Broadly speaking, the biggest and fastest area of the company is broadly construed as cloud services. This would include things like application acceleration and also our KONA security services. The next biggest chunk is our origional business in content delivery. That’s the delivery of video, software files and static objects on pages.

Your title is chief scientist, and that makes you the guy who’s in charge of looking ahead at what’s shaping the Internet over the next several years. What important trends are you seeing?

There’s several trends we’re looking at. The basic one is that more content is moving online, and I think everyone gets that. What surprises people is that most content is consumed through traditional channels, most commerce is done through traditional channels. That’s all going to change, and everything is going to move to the Internet. Access to the Internet is changing from the desktop to mobile devices. Mobile access is exploding, and in some parts of the world, the first access to the Internet will be through mobile devices like phones. Mobile provides a lot of challenges and opportunities to reach lots of people. I also think we’re seeing a blending of private networks and the public Internet. You see this first through cloud computing, and then ultimately we view it becoming a hybrid network. Branch offices will have a need to run applications on the corporate network behind the firewall, and they’ll need to reach their SAAS applications that are coming through the cloud, and to reach their customers and partners via the public Internet. And these will all become blended.

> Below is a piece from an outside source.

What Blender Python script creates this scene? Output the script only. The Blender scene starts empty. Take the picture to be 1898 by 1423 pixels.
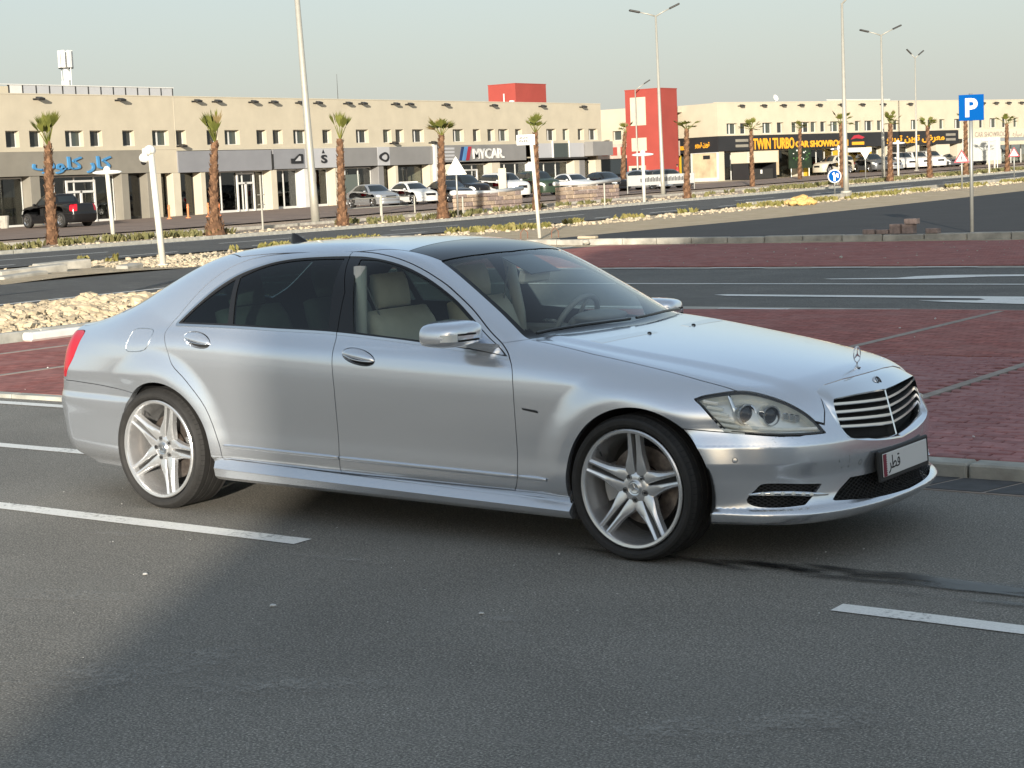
import bpy, bmesh, math, random
import numpy as np
from mathutils import Vector, Matrix, noise as mnoise
SC = bpy.context.scene
COL = SC.collection
R_ = math.radians
# ------------------------------------------------------------------ camera
CAM_F, CAM_PITCH, CAM_ROLL, CAM_YAW = 3220 / 1898, -.11812, -.042, 2.20072
CAM_P = Vector((4.23372, -7.62319, 1.79271))
def make_camera():
    F = Vector((math.cos(CAM_PITCH) * math.cos(CAM_YAW), math.cos(CAM_PITCH) * math.sin(CAM_YAW), math.sin(CAM_PITCH)))
    R = F.cross(Vector((0, 0, 1))).normalized()
    U = R.cross(F)
    c, s = math.cos(CAM_ROLL), math.sin(CAM_ROLL)
    R2, U2 = R * c + U * s, U * c - R * s
    cd = bpy.data.cameras.new('camera')
    cd.sensor_width = 36
    cd.lens = 36 * CAM_F
    cd.clip_start, cd.clip_end = .1, 6000
    co = bpy.data.objects.new('camera', cd)
    COL.objects.link(co)
    co.matrix_world = Matrix(((R2.x, U2.x, -F.x, CAM_P.x), (R2.y, U2.y, -F.y, CAM_P.y), (R2.z, U2.z, -F.z, CAM_P.z), (0, 0, 0, 1)))
    cd.dof.use_dof = False
    SC.camera = co
make_camera()
# ------------------------------------------------------------------ daylight
SUN_EL, SUN_AZ = R_(10.8), math.atan2(.50, -.866)          # azimuth clockwise from +Y, towards the sun
W = bpy.data.worlds.new('World')
SC.world = W
W.use_nodes = True
_n = W.node_tree
sky = _n.nodes.new('ShaderNodeTexSky')
sky.sky_type = 'NISHITA'
sky.sun_disc = False
sky.sun_elevation = SUN_EL
sky.sun_rotation = SUN_AZ
sky.altitude = 0
sky.air_density, sky.dust_density, sky.ozone_density = 1.0, 1.2, 1.2
_g = _n.nodes.new('ShaderNodeTexCoord')                     # desert haze: pale and even near the horizon all the way round
_s = _n.nodes.new('ShaderNodeSeparateXYZ'); _n.links.new(_g.outputs['Generated'], _s.inputs[0])
_r = _n.nodes.new('ShaderNodeValToRGB'); _n.links.new(_s.outputs[2], _r.inputs[0])
_r.color_ramp.elements[0].position, _r.color_ramp.elements[0].color = .02, (.93, .93, .93, 1)
_r.color_ramp.elements[1].position, _r.color_ramp.elements[1].color = .36, (.40, .40, .40, 1)
_c = _n.nodes.new('ShaderNodeValToRGB'); _n.links.new(_s.outputs[2], _c.inputs[0])
_c.color_ramp.elements[0].position, _c.color_ramp.elements[0].color = .0, (.815, .835, .79, 1)
_c.color_ramp.elements[1].position, _c.color_ramp.elements[1].color = .13, (.80, .865, .875, 1)
_v = _n.nodes.new('ShaderNodeVectorMath'); _v.operation = 'SCALE'; _v.inputs['Scale'].default_value = 2.7
_n.links.new(_c.outputs[0], _v.inputs[0])
_m = _n.nodes.new('ShaderNodeMix'); _m.data_type = 'RGBA'
_n.links.new(_r.outputs[0], _m.inputs[0]); _n.links.new(sky.outputs[0], _m.inputs[6]); _n.links.new(_v.outputs[0], _m.inputs[7])
_n.links.new(_m.outputs[2], _n.nodes['Background'].inputs[0])
_n.nodes['Background'].inputs[1].default_value = .15
sd = bpy.data.lights.new('sun', 'SUN')
sd.energy = 4.3
sd.angle = R_(.55)
sd.color = (1, .92, .79)
so = bpy.data.objects.new('sun', sd)
COL.objects.link(so)
SUN_DIR = Vector((math.sin(SUN_AZ) * math.cos(SUN_EL), math.cos(SUN_AZ) * math.cos(SUN_EL), math.sin(SUN_EL)))
so.rotation_euler = SUN_DIR.to_track_quat('Z', 'Y').to_euler()
so.location = (20, -40, 30)
vs = SC.view_settings
vs.view_transform, vs.look, vs.gamma, vs.exposure = 'Standard', 'None', 1, .74
vs.use_curve_mapping = False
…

It occurs to me that given your scale and the types of things you do, you must have to sort through and analyze an awful lot of data. To me, it sounds like a very big example of a big-data kind of problem. How do you handle it?

It’s enormous. It’s bigger by far than the normal things that people mean when they talk about “big data.” We process it in a variety of ways, using a set of in-house tools, and many of them have to be in real time. We direct it to different consumers of the data. We direct information to each of our thousands of customers, and we share data with our network partners. Some of it we publish every quarter in the State of the Internet report. So how we use it runs from one extreme, which is in real time, to another, which is to publish it once a quarter.